Set down, exactly as written, the lines from the top of the data to the line that holds "random.seed(5)", and omit the pictures.

▼

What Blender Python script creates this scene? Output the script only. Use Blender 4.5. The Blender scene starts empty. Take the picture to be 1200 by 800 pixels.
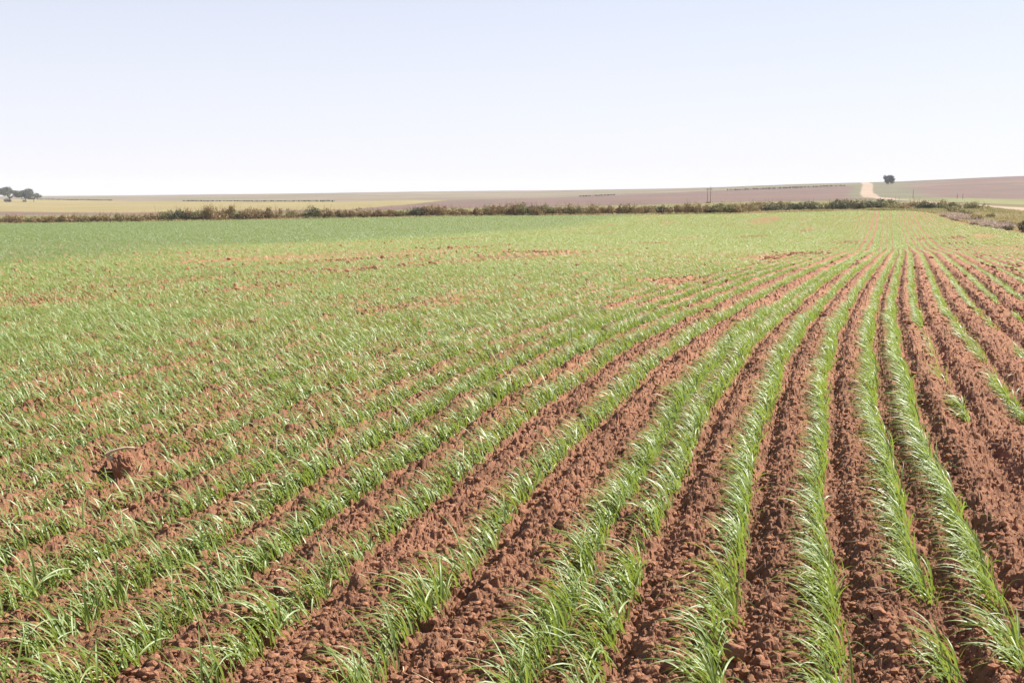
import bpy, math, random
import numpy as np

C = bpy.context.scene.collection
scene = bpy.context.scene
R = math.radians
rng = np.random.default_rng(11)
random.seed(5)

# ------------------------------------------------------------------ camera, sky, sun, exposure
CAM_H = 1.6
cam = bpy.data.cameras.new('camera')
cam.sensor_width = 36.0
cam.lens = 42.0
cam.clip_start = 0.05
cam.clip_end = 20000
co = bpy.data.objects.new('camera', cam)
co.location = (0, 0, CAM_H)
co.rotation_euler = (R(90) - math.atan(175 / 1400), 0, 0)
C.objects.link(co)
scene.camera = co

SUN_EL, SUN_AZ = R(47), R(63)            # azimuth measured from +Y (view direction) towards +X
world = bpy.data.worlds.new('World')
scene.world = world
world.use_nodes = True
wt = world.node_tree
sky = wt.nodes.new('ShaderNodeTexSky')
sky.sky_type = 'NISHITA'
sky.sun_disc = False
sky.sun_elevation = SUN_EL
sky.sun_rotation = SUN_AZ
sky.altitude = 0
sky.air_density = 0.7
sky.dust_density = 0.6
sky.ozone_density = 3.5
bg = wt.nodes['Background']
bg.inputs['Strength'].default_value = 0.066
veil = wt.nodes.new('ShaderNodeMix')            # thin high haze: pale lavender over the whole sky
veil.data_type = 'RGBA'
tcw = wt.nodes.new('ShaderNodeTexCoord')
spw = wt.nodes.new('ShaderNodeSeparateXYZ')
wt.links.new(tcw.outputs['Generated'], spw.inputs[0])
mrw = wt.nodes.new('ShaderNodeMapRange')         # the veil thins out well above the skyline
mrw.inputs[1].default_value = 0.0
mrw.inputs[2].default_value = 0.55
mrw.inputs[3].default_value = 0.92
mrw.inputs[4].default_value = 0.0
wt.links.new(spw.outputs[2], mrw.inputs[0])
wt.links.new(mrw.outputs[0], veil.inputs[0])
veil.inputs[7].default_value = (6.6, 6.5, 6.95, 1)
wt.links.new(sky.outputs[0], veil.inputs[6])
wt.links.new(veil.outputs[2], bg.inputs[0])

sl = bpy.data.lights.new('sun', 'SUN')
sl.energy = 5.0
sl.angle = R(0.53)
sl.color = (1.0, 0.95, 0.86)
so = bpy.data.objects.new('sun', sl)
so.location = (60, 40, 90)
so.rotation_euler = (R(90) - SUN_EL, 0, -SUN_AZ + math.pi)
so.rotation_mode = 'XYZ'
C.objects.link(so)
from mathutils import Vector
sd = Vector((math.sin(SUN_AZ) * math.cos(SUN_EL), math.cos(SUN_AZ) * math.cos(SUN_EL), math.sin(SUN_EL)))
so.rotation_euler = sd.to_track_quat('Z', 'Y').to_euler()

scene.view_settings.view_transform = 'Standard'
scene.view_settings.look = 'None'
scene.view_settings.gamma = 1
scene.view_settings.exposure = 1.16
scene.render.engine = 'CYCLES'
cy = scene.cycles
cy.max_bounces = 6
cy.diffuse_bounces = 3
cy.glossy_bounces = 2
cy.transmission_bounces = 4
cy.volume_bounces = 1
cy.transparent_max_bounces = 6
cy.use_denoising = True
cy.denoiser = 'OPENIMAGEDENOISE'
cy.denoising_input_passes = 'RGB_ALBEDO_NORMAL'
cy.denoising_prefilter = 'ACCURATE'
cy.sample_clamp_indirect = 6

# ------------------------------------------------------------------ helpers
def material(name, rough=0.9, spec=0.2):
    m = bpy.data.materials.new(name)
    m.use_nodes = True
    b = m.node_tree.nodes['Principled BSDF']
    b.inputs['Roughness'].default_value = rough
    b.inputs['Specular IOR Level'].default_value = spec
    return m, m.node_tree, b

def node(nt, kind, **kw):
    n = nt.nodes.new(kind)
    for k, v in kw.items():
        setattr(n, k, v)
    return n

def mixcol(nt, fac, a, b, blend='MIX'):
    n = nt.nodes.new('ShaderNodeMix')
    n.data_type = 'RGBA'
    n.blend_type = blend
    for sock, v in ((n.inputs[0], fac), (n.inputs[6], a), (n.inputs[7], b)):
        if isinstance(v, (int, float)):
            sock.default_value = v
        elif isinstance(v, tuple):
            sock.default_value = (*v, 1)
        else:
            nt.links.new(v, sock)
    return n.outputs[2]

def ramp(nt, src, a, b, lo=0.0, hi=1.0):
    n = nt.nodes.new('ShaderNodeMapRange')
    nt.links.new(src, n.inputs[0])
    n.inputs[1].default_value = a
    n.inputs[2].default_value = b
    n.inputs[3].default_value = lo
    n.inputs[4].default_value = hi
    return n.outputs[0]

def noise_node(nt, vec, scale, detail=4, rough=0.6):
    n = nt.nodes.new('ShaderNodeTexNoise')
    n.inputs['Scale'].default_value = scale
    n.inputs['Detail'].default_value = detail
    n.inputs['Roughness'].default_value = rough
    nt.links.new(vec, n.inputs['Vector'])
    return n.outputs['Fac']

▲

* Output
What Blender Python script creates this scene? Output the script only. Use Blender 4.5. The Blender scene starts empty. Take the picture to be 1200 by 800 pixels.
import bpy, math, random
import numpy as np

C = bpy.context.scene.collection
scene = bpy.context.scene
R = math.radians
rng = np.random.default_rng(11)
random.seed(5)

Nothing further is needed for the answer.